### [Your goal]
Where a line contains the word "this", copy that line.

### [Provided material]
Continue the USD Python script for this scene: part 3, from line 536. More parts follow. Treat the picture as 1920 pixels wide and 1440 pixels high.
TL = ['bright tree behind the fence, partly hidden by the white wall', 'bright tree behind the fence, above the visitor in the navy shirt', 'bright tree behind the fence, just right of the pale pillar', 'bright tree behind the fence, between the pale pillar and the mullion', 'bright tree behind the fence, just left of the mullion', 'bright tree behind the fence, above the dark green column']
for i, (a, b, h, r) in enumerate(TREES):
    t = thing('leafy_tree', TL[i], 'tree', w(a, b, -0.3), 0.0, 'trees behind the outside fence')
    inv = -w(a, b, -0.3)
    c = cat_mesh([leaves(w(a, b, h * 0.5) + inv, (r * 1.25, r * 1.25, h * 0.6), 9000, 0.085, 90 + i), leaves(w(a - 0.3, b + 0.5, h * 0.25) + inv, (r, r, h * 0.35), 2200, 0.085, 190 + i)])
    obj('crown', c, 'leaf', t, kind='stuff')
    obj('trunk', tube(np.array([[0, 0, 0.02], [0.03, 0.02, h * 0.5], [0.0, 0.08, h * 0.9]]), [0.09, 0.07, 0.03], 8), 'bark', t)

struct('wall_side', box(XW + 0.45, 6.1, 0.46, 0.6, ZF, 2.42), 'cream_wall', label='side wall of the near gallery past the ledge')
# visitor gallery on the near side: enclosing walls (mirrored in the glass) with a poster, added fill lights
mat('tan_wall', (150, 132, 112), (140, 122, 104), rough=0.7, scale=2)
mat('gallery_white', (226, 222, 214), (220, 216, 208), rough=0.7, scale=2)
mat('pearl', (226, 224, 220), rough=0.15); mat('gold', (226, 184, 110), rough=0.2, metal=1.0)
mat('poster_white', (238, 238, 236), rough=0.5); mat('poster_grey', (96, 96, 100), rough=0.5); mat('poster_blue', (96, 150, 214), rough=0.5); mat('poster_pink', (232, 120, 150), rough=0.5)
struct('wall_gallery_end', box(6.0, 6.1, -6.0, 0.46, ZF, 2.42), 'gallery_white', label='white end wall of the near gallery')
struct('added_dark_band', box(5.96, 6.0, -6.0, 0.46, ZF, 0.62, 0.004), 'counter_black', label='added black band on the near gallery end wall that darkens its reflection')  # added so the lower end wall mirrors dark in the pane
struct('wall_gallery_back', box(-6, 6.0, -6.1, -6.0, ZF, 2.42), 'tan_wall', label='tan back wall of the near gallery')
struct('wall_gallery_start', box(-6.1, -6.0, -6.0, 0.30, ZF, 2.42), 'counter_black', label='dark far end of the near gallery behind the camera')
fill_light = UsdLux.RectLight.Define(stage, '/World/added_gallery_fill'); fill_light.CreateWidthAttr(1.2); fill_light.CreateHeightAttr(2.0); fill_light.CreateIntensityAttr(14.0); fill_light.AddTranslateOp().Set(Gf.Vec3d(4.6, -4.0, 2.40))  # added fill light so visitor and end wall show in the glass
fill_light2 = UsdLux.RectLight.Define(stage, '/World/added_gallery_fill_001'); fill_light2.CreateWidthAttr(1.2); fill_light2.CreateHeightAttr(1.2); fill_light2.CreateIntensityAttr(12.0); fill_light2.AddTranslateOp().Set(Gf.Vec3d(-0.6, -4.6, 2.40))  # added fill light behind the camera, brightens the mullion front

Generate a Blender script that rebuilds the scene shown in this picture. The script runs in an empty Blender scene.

### [The output]
Continue the USD Python script for this scene: part 3, from line 536. More parts follow. Treat the picture as 1920 pixels wide and 1440 pixels high.
Generate a Blender script that rebuilds the scene shown in this picture. The script runs in an empty Blender scene.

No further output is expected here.